### GIVEN REQUEST
Extract, without alteration, each line from the start of the listing to the line bearing "sc.camera = cam".

Stored data entries:
===

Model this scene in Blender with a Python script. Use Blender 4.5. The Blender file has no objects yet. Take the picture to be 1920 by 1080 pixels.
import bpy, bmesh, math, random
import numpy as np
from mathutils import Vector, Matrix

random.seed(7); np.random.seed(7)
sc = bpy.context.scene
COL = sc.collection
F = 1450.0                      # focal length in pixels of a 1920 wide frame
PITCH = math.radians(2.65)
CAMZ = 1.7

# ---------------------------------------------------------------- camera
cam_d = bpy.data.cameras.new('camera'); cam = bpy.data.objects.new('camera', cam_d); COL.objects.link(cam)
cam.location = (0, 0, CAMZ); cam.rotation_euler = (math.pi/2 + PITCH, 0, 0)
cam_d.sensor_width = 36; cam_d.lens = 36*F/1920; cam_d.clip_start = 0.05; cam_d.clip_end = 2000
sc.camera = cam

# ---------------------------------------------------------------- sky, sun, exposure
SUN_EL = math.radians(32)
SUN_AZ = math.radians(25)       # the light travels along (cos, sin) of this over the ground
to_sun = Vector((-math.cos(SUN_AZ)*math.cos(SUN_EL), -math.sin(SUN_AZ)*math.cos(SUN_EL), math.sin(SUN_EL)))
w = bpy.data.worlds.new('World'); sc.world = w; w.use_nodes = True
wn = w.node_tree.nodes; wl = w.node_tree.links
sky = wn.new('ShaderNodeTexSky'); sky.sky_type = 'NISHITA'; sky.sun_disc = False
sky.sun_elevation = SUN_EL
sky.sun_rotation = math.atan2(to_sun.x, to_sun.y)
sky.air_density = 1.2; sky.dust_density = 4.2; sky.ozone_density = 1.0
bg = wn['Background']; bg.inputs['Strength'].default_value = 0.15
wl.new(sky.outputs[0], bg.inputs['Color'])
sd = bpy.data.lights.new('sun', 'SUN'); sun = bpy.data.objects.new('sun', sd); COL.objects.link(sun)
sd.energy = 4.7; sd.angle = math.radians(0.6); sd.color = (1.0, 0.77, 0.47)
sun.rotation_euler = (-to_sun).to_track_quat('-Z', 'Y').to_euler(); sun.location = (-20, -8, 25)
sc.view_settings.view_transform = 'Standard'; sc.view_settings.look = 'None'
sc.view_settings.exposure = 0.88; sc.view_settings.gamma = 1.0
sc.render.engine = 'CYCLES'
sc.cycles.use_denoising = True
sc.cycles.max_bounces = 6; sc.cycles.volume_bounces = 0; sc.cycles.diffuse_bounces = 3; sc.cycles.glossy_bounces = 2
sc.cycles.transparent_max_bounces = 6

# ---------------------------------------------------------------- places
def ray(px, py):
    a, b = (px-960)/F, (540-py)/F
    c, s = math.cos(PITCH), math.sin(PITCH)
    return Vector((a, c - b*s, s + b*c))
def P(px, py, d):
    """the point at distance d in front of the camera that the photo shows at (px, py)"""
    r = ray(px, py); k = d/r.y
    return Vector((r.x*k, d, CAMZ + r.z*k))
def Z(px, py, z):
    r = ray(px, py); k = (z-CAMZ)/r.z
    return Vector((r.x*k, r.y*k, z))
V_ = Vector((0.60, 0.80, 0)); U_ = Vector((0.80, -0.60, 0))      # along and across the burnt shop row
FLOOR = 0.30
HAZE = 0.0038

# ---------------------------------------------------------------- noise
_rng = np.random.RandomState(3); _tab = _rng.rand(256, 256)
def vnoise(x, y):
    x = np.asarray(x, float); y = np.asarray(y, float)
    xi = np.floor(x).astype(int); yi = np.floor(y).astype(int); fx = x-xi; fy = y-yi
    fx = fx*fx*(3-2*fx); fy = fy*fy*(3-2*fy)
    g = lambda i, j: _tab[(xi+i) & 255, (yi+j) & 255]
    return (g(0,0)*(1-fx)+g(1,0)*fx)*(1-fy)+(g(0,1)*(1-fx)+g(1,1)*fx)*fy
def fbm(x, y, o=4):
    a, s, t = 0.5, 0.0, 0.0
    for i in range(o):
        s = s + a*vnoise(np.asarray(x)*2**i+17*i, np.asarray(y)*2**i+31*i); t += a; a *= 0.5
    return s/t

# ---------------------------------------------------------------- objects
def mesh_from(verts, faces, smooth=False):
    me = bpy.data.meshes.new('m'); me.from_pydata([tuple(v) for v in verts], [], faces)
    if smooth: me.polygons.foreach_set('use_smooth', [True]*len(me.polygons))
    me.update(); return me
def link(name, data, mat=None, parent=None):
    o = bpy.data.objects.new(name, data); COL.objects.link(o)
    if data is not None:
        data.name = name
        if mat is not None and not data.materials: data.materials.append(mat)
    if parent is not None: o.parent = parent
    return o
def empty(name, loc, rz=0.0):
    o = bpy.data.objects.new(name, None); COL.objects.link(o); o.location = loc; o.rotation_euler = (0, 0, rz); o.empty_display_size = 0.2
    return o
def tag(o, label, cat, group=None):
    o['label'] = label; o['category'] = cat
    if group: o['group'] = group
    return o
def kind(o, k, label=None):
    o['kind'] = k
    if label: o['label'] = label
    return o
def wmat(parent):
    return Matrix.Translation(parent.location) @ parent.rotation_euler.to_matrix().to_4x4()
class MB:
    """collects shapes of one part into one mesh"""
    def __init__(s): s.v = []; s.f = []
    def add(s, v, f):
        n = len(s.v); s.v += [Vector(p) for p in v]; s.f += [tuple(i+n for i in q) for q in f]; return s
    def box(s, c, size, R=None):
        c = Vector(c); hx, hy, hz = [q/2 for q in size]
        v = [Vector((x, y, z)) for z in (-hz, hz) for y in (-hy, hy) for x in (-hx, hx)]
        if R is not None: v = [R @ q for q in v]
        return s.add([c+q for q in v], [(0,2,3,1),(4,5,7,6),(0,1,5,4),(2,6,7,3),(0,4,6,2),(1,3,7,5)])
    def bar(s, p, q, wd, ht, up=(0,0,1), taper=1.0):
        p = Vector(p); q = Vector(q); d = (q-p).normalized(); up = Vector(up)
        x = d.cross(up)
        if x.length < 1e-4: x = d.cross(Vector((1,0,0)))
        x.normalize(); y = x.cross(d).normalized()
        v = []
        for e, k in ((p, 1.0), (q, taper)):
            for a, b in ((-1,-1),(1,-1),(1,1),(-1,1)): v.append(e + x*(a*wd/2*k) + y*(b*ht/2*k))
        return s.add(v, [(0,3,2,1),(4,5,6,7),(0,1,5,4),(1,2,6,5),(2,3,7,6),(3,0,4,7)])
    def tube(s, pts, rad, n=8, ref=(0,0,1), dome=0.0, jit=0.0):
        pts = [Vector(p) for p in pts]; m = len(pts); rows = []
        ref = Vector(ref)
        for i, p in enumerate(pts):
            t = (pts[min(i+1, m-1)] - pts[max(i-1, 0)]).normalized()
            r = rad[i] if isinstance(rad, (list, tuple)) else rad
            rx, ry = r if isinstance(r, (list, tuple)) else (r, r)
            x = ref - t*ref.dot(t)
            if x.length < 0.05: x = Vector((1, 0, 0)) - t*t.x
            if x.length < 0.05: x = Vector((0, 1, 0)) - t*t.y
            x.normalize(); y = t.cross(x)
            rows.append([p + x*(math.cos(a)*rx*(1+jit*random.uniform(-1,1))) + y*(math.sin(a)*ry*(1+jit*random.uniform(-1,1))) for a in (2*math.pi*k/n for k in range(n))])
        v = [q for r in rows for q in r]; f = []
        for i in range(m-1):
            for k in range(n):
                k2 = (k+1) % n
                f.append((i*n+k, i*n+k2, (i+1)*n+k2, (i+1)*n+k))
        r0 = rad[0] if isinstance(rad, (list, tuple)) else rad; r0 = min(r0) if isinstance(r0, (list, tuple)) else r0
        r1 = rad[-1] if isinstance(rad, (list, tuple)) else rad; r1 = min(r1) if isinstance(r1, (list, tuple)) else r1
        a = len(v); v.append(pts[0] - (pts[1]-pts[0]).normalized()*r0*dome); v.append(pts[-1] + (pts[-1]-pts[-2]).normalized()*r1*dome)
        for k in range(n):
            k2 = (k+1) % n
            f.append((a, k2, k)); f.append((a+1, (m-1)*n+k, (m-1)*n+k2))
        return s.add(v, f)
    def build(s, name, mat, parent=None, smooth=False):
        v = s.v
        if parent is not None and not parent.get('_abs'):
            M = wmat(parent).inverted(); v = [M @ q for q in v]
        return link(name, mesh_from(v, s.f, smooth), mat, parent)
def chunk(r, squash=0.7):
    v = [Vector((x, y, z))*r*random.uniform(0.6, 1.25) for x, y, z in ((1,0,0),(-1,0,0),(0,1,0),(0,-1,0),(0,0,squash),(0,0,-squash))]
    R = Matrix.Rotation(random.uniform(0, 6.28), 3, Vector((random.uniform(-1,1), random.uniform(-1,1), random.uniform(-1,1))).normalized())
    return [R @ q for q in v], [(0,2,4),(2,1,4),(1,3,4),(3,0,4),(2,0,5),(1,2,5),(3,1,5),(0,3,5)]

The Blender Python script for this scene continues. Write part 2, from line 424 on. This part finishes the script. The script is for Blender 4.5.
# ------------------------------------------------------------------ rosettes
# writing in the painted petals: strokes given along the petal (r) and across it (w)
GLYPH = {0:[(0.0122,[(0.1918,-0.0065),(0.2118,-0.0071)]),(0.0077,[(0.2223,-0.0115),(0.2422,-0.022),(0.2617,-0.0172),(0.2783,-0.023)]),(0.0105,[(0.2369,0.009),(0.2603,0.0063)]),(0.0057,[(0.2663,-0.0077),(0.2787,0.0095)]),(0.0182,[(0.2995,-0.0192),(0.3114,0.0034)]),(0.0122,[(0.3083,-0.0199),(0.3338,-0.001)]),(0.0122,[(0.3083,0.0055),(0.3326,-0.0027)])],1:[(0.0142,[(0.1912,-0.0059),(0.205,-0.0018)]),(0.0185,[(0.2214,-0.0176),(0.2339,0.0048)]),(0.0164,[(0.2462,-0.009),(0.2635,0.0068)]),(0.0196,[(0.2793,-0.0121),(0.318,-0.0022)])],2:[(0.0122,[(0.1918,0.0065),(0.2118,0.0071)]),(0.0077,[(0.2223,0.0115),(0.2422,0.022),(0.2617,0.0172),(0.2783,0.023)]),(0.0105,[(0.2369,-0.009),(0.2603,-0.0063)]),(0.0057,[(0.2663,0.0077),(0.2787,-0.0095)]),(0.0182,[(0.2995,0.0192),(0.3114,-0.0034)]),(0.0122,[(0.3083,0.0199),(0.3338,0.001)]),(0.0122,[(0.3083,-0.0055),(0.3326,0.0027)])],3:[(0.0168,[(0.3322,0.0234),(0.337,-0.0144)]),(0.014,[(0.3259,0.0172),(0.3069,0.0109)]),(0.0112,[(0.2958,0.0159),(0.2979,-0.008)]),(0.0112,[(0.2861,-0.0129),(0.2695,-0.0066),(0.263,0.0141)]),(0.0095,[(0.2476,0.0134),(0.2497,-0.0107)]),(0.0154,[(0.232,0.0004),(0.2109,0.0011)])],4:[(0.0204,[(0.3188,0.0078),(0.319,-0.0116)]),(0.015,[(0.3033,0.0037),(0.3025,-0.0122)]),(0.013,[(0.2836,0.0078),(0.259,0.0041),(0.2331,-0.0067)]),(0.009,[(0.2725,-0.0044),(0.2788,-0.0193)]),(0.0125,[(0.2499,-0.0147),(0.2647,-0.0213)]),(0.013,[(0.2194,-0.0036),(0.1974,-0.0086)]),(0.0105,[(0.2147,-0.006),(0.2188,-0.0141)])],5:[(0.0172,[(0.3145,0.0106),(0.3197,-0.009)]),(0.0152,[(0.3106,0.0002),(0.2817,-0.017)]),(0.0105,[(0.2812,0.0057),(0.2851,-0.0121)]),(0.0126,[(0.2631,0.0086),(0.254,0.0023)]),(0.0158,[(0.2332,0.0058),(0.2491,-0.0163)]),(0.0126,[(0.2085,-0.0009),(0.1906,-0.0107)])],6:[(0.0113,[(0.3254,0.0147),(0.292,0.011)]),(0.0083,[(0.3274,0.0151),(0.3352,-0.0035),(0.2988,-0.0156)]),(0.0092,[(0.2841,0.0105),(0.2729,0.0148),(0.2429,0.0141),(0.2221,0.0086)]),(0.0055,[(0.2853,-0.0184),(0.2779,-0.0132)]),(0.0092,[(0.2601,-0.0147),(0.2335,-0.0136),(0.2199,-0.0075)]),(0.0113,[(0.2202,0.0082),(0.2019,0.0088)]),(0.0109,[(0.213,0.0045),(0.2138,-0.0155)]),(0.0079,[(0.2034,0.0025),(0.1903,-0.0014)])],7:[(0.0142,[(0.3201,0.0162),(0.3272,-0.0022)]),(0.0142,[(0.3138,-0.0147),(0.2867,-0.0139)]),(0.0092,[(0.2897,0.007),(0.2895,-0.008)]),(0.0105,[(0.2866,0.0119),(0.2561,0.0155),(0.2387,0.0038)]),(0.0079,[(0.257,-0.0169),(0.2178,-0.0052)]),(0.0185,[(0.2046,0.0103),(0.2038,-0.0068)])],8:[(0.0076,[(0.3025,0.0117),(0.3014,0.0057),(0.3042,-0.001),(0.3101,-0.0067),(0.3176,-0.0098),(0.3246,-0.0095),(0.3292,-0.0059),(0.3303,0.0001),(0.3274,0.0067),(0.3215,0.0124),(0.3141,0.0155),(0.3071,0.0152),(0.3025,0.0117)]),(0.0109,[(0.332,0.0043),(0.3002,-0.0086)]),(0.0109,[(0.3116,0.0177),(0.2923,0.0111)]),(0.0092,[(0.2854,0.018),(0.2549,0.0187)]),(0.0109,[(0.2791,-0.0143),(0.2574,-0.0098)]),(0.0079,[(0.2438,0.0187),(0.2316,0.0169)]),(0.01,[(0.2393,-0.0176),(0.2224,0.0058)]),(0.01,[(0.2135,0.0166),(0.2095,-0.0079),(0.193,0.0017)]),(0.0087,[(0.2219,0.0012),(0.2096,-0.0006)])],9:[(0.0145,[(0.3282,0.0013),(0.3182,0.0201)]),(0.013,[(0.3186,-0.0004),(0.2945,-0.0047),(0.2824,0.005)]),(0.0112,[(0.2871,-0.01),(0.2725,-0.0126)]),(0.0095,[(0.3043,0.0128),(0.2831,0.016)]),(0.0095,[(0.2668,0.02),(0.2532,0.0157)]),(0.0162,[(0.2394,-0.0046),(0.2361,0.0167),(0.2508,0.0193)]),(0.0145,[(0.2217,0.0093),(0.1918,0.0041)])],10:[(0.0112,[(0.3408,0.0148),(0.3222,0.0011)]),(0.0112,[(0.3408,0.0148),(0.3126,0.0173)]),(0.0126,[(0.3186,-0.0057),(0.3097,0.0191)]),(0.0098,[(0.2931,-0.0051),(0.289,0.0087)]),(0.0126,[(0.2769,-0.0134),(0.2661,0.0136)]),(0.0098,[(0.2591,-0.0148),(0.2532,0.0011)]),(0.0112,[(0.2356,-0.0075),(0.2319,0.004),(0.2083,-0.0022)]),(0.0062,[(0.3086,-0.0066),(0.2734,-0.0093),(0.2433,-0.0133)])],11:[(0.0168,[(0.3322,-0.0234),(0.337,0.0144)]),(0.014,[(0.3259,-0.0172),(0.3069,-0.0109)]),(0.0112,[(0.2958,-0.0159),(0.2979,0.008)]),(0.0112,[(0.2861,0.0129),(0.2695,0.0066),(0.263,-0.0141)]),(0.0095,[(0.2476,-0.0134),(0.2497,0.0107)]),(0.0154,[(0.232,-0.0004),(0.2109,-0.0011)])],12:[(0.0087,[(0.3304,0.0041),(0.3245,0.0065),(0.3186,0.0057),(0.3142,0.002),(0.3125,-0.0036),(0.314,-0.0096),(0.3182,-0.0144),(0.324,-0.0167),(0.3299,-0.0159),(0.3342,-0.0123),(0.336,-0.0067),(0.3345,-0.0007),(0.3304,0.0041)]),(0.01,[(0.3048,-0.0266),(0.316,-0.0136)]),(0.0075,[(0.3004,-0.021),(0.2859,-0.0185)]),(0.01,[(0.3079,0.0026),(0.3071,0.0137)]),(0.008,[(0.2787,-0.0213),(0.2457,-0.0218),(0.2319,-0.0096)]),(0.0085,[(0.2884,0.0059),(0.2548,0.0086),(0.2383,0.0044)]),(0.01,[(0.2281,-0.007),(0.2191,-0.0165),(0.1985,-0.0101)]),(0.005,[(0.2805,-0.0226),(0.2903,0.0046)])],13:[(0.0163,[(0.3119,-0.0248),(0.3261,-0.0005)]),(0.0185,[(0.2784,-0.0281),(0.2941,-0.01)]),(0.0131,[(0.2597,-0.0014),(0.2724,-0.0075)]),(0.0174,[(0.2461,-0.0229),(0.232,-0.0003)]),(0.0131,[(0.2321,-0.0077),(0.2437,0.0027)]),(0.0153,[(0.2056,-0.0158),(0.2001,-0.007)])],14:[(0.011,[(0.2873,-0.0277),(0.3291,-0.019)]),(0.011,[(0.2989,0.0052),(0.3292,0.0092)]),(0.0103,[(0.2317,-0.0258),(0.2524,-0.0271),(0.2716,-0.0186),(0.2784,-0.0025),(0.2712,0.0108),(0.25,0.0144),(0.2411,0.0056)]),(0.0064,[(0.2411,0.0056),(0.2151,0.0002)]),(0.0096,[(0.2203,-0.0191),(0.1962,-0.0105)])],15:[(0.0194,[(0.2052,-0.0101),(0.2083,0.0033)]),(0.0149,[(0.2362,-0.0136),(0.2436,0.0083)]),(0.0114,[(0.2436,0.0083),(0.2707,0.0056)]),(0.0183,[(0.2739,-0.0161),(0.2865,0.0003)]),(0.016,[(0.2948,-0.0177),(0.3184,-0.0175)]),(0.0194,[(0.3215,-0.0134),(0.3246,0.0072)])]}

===

### REPLY TO THE EXERCISE
Model this scene in Blender with a Python script. Use Blender 4.5. The Blender file has no objects yet. Take the picture to be 1920 by 1080 pixels.
import bpy, bmesh, math, random
import numpy as np
from mathutils import Vector, Matrix

random.seed(7); np.random.seed(7)
sc = bpy.context.scene
COL = sc.collection
F = 1450.0                      # focal length in pixels of a 1920 wide frame
PITCH = math.radians(2.65)
CAMZ = 1.7

# ---------------------------------------------------------------- camera
cam_d = bpy.data.cameras.new('camera'); cam = bpy.data.objects.new('camera', cam_d); COL.objects.link(cam)
cam.location = (0, 0, CAMZ); cam.rotation_euler = (math.pi/2 + PITCH, 0, 0)
cam_d.sensor_width = 36; cam_d.lens = 36*F/1920; cam_d.clip_start = 0.05; cam_d.clip_end = 2000
sc.camera = cam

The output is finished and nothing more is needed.